You can initiate or terminate those on Cisco -Routers (VPDN) .

Hope this help's,

Juergen.

Hello Juergen,

People in my network may need to connect to remote VPN server.

I am sure Cisco may connect to PPTP server itself, but I need people to do it their selves, so I need GRE traffic from my network to be routed and sNATed to remote server. Afaik not all routers deal with GRE. But I think Cisco does. Am I right?

>>different Versions for wlan in US, EU, Japan.

Yes, it says "CISCO887W-GN-A-K9" is for FCC comp (USA) and "CISCO887W-GN-E-K9" is for ETSI (EU).

I am from Russia and afaik we do not have a specification for that, so I'll check my wifi clients first. Anyway, I heard that FCC has 11 channels while ETSI has 13,  so even american and europian devices may connect.

Thank you.

Ilya.

Ilya,

as far as i know it is vice versa:

USA more channel than EU (mainly because of french airforces frequency)

and the USA-FCC version allows more output power :-)

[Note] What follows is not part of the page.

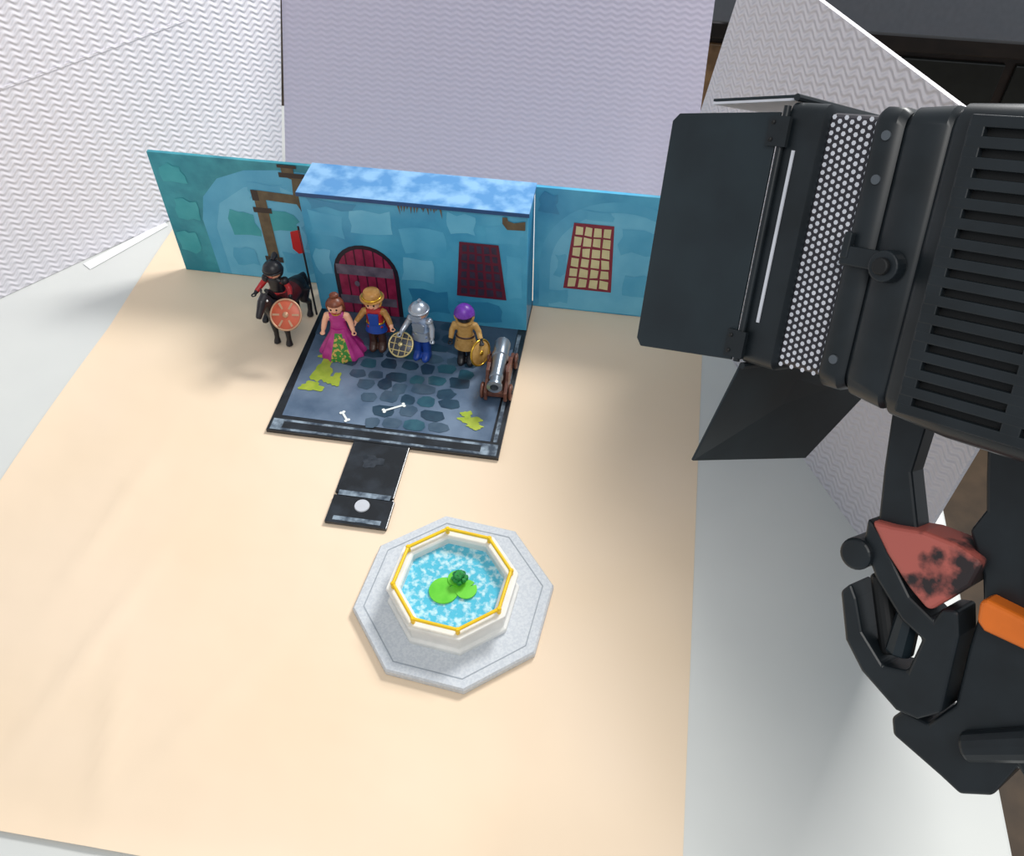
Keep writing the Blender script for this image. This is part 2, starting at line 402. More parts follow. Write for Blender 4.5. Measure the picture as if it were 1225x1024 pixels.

They probaly will not sell you the "wrong" version in Europe,

but you want to configure it for a project in the US, or wont you?

And, yes, cisco NATs gre and ipsec very fine, so

most vpn-client software (cisco/checkpoint/fortygate/...) work behind it.

Juergen.

Leo Laohoo
Hall of Fame
Hall of Fame

I found Cisco 877W, 867W, 857W, and 887W.

Don't bother with the 850 and 870 because these two models have been superseded by the 860 and the 880.

The main difference between the 860 and 880 are the number of VLAN (wired and wireless) support and VPN tunnels.

Two-VLAN support for the Cisco 860 Series and eight-VLAN support for the Cisco 880 Series with all feature sets.

860 support up to 10 VPN tunnels while the 880 support up to 20.

The "W" option means that each model have an AP801 (with MIMO), 802.11 a/b/g/n wireless access point that can either be configured as autonomous (stand alone) or controller based.  Each has three 2-in-1 antennae that transmits both a/g and b/g.

Q&A:  Cisco 880 and 860 Series Integrated Services Routers

http://www.cisco.com/en/US/prod/collateral/routers/ps380/qa_c67_458826.html

Please don't forget to rate our useful posts.  Thanks.

Thank you.

Will check 867 I think

How many wired/wireless VLANs do you have in mind?